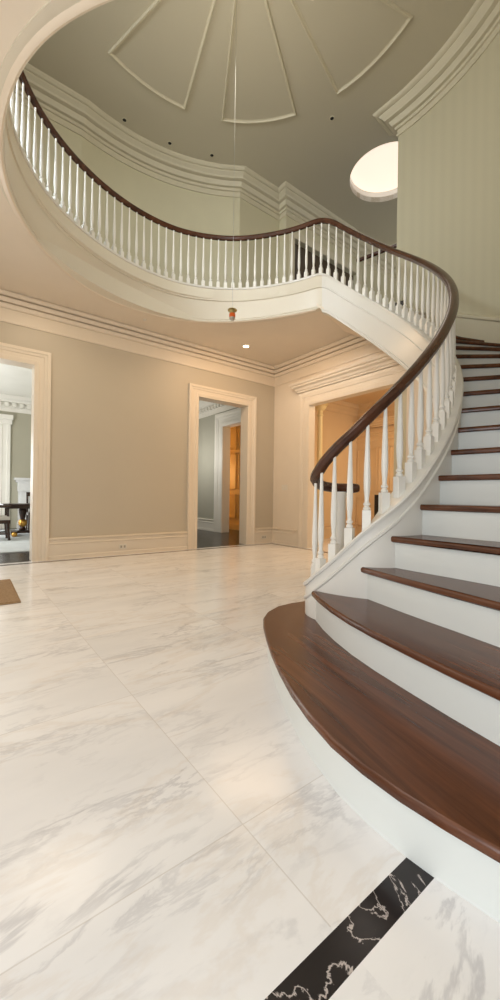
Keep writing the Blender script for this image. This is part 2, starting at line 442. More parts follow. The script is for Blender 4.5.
# crown of the lower hall
crown = [(0, ZC-.375), (.016, ZC-.375), (.020, ZC-.352), (.008, ZC-.345), (.002, ZC-.204), (.002, ZC-.190), (.030, ZC-.190), (.040, ZC-.180), (.050, ZC-.142), (.014, ZC-.138), (.014, ZC-.120),
         (.060, ZC-.120), (.078, ZC-.085), (.084, ZC-.074), (.044, ZC-.070), (.044, ZC-.054), (.094, ZC-.052), (.118, ZC-.030), (.135, ZC-.018), (.118, ZC-.008), (.118, ZC), (0, ZC)]
bm = NB(); sweep(bm, [W2(-8, 0), W2(0, 0), W2(0, Rend+.02)], crown, side=-1)
struct(obj('trim_1', bm, M['trim'], sm=False), 'stepped cream crown moulding around the lower hall', 'crown moulding')
base = [(0, 0), (.035, 0), (.035, .05), (.028, .06), (.028, .215), (.036, .222), (.036, .235), (.020, .245), (.020, .275), (.042, .29), (.042, .305), (0, .312)]
def baseboard(name, path, label, mat='trim', z=0, side=-1, prof=None):
    bm = NB(); sweep(bm, path, [(d, h+z) for d, h in (prof or base)], side=side)
    return struct(obj(name, bm, M[mat], sm=False), label, 'baseboard')
CW = .195
baseboard('baseboard_left', [W2(L1+CW, 0), W2(D0-CW*.8, 0)], 'tall beige baseboard between the two doorways')
baseboard('baseboard_right', [W2(D1+CW*.75, 0), W2(0, 0), W2(0, Rb0+.26)], 'cream baseboard turning the far corner')

# door casings: profile swept around the opening (in the wall plane)
def casing(name, u0, u1, h, cw, put, label, mat, depth=.05, reveal=True, th=None):
    """put(u, d, z): u along wall, d out of the wall"""
    bm = NB()
    prof = [(0, 0), (0, .030), (.02, .036), (cw*.25, .036), (cw*.28, .026), (cw*.55, .026), (cw*.58, .036), (cw*.74, .040), (cw*.80, depth), (cw, depth), (cw, 0)]
    rings = []
    for (u, z, du, dz) in ((u0, 0, -1, 0), (u0, h, -1, 1), (u1, h, 1, 1), (u1, 0, 1, 0)):
        rings.append([put(u + du*w, d, z + dz*w) for w, d in prof])
    loft(bm, rings)
    if reveal:
        for (a0, a1, z0, z1) in ((u0-.002, u0+.012, 0, h), (u1-.012, u1+.002, 0, h), (u0, u1, h-.012, h+.002)):
            box(bm, a0, a1, -(th or TH)-.01, .03, z0, z1, put)
    o = obj(name, bm, M[mat], sm=False)
    return struct(o, label, 'door casing')
putL = lambda u, d, z: W(u, -d, z)
putR = lambda u, d, z: W(-d, u, z)
casing('door_1', L0, L1, DH, CW*.98, putL, 'cream moulded casing of the doorway at the left edge', 'trim')
casing('door_2', D0, D1, DH, CW*.95, putL, 'cream moulded casing of the narrow doorway near the corner', 'trim')
casing('door_3', Rb1, Rb0, RH, .24, putR, 'wide cream casing of the opening behind the stair', 'trim', .045, True, .12)
# entablature cornice above the wide opening
cor = [(0, 0), (.05, 0), (.055, .03), (.075, .035), (.09, .07), (.13, .095), (.135, .125), (.16, .13), (.175, .165), (0, .175)]
bm = NB()
zb = RH + .245
sweep(bm, [W2(0, Rb0+.215), W2(-.02, Rb0+.215), W2(-.02, Rb1-.05), W2(0, Rb1-.05)], [(d, z+zb) for d, z in cor], side=-1)
struct(obj('trim_2', bm, M['trim'], sm=False), 'projecting cornice shelf over the wide opening', 'moulding')

# ------------------------------------------------------------------ curved outer wall of the stair
def arc(r, a0, a1, st=2.0):
    n = max(2, int(abs(a1-a0)/st)); return [tuple(O(r, a0+(a1-a0)*k/n).xy) for k in range(n+1)]
WR = 3.12; WEND = 41.2
bm = NB(); sweep(bm, arc(WR, -52, WEND), [(0, 0), (0, ZT), (.22, ZT), (.22, 0)], side=-1)
struct(obj('wall_stair', bm, M['wall_curve'], origin=(OX, OY, 0)), 'tall curved wall with faint painted baluster shadow stripes beside the stair', 'wall')
ucrown = [(0, ZT-.36), (.018, ZT-.36), (.022, ZT-.335), (.008, ZT-.328), (.008, ZT-.265), (.035, ZT-.262), (.042, ZT-.225), (.028, ZT-.220), (.028, ZT-.210), (.070, ZT-.205), (.10, ZT-.155), (.105, ZT-.14), (.088, ZT-.136), (.088, ZT-.128),
          (.15, ZT-.120), (.165, ZT-.095), (.21, ZT-.06), (.215, ZT-.048), (.245, ZT-.045), (.275, ZT-.018), (.28, ZT), (0, ZT)]
bm = NB(); p = arc(WR, -52, WEND); e = O(WR+.22, WEND).xy
sweep(bm, p + [tuple(e)], ucrown, side=1)
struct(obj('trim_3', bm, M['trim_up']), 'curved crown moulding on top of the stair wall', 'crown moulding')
# stair skirting on the outer wall following the flight
bm = NB(); rings = []
for k in range(0, 49):
    t_ = -50 + 90*k/48
    z = zn(t_)
    rings.append([O(WR, t_, z-.30), O(WR-.025, t_, z-.30), O(WR-.025, t_, z+.235), O(WR-.045, t_, z+.25), O(WR-.045, t_, z+.28), O(WR-.02, t_, z+.30), O(WR, t_, z+.305)])
loft(bm, rings)
struct(obj('trim_4', bm, M['trim_up']), 'skirting board rising along the curved stair wall', 'baseboard')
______
▶ What you need to do: Quote the full listing above word for word; exclude every picture from the copy.

▶ Task result:
Keep writing the Blender script for this image. This is part 2, starting at line 442. More parts follow. The script is for Blender 4.5.
# crown of the lower hall
crown = [(0, ZC-.375), (.016, ZC-.375), (.020, ZC-.352), (.008, ZC-.345), (.002, ZC-.204), (.002, ZC-.190), (.030, ZC-.190), (.040, ZC-.180), (.050, ZC-.142), (.014, ZC-.138), (.014, ZC-.120),
         (.060, ZC-.120), (.078, ZC-.085), (.084, ZC-.074), (.044, ZC-.070), (.044, ZC-.054), (.094, ZC-.052), (.118, ZC-.030), (.135, ZC-.018), (.118, ZC-.008), (.118, ZC), (0, ZC)]
bm = NB(); sweep(bm, [W2(-8, 0), W2(0, 0), W2(0, Rend+.02)], crown, side=-1)
struct(obj('trim_1', bm, M['trim'], sm=False), 'stepped cream crown moulding around the lower hall', 'crown moulding')
base = [(0, 0), (.035, 0), (.035, .05), (.028, .06), (.028, .215), (.036, .222), (.036, .235), (.020, .245), (.020, .275), (.042, .29), (.042, .305), (0, .312)]
def baseboard(name, path, label, mat='trim', z=0, side=-1, prof=None):
    bm = NB(); sweep(bm, path, [(d, h+z) for d, h in (prof or base)], side=side)
    return struct(obj(name, bm, M[mat], sm=False), label, 'baseboard')
CW = .195
baseboard('baseboard_left', [W2(L1+CW, 0), W2(D0-CW*.8, 0)], 'tall beige baseboard between the two doorways')
baseboard('baseboard_right', [W2(D1+CW*.75, 0), W2(0, 0), W2(0, Rb0+.26)], 'cream baseboard turning the far corner')

# door casings: profile swept around the opening (in the wall plane)
def casing(name, u0, u1, h, cw, put, label, mat, depth=.05, reveal=True, th=None):
    """put(u, d, z): u along wall, d out of the wall"""
    bm = NB()
    prof = [(0, 0), (0, .030), (.02, .036), (cw*.25, .036), (cw*.28, .026), (cw*.55, .026), (cw*.58, .036), (cw*.74, .040), (cw*.80, depth), (cw, depth), (cw, 0)]
    rings = []
    for (u, z, du, dz) in ((u0, 0, -1, 0), (u0, h, -1, 1), (u1, h, 1, 1), (u1, 0, 1, 0)):
        rings.append([put(u + du*w, d, z + dz*w) for w, d in prof])
    loft(bm, rings)
    if reveal:
        for (a0, a1, z0, z1) in ((u0-.002, u0+.012, 0, h), (u1-.012, u1+.002, 0, h), (u0, u1, h-.012, h+.002)):
            box(bm, a0, a1, -(th or TH)-.01, .03, z0, z1, put)
    o = obj(name, bm, M[mat], sm=False)
    return struct(o, label, 'door casing')
putL = lambda u, d, z: W(u, -d, z)
putR = lambda u, d, z: W(-d, u, z)
casing('door_1', L0, L1, DH, CW*.98, putL, 'cream moulded casing of the doorway at the left edge', 'trim')
casing('door_2', D0, D1, DH, CW*.95, putL, 'cream moulded casing of the narrow doorway near the corner', 'trim')
casing('door_3', Rb1, Rb0, RH, .24, putR, 'wide cream casing of the opening behind the stair', 'trim', .045, True, .12)
# entablature cornice above the wide opening
cor = [(0, 0), (.05, 0), (.055, .03), (.075, .035), (.09, .07), (.13, .095), (.135, .125), (.16, .13), (.175, .165), (0, .175)]
bm = NB()
zb = RH + .245
sweep(bm, [W2(0, Rb0+.215), W2(-.02, Rb0+.215), W2(-.02, Rb1-.05), W2(0, Rb1-.05)], [(d, z+zb) for d, z in cor], side=-1)
struct(obj('trim_2', bm, M['trim'], sm=False), 'projecting cornice shelf over the wide opening', 'moulding')

# ------------------------------------------------------------------ curved outer wall of the stair
def arc(r, a0, a1, st=2.0):
    n = max(2, int(abs(a1-a0)/st)); return [tuple(O(r, a0+(a1-a0)*k/n).xy) for k in range(n+1)]
WR = 3.12; WEND = 41.2
bm = NB(); sweep(bm, arc(WR, -52, WEND), [(0, 0), (0, ZT), (.22, ZT), (.22, 0)], side=-1)
struct(obj('wall_stair', bm, M['wall_curve'], origin=(OX, OY, 0)), 'tall curved wall with faint painted baluster shadow stripes beside the stair', 'wall')
ucrown = [(0, ZT-.36), (.018, ZT-.36), (.022, ZT-.335), (.008, ZT-.328), (.008, ZT-.265), (.035, ZT-.262), (.042, ZT-.225), (.028, ZT-.220), (.028, ZT-.210), (.070, ZT-.205), (.10, ZT-.155), (.105, ZT-.14), (.088, ZT-.136), (.088, ZT-.128),
          (.15, ZT-.120), (.165, ZT-.095), (.21, ZT-.06), (.215, ZT-.048), (.245, ZT-.045), (.275, ZT-.018), (.28, ZT), (0, ZT)]
bm = NB(); p = arc(WR, -52, WEND); e = O(WR+.22, WEND).xy
sweep(bm, p + [tuple(e)], ucrown, side=1)
struct(obj('trim_3', bm, M['trim_up']), 'curved crown moulding on top of the stair wall', 'crown moulding')
# stair skirting on the outer wall following the flight
bm = NB(); rings = []
for k in range(0, 49):
    t_ = -50 + 90*k/48
    z = zn(t_)
    rings.append([O(WR, t_, z-.30), O(WR-.025, t_, z-.30), O(WR-.025, t_, z+.235), O(WR-.045, t_, z+.25), O(WR-.045, t_, z+.28), O(WR-.02, t_, z+.30), O(WR, t_, z+.305)])
loft(bm, rings)
struct(obj('trim_4', bm, M['trim_up']), 'skirting board rising along the curved stair wall', 'baseboard')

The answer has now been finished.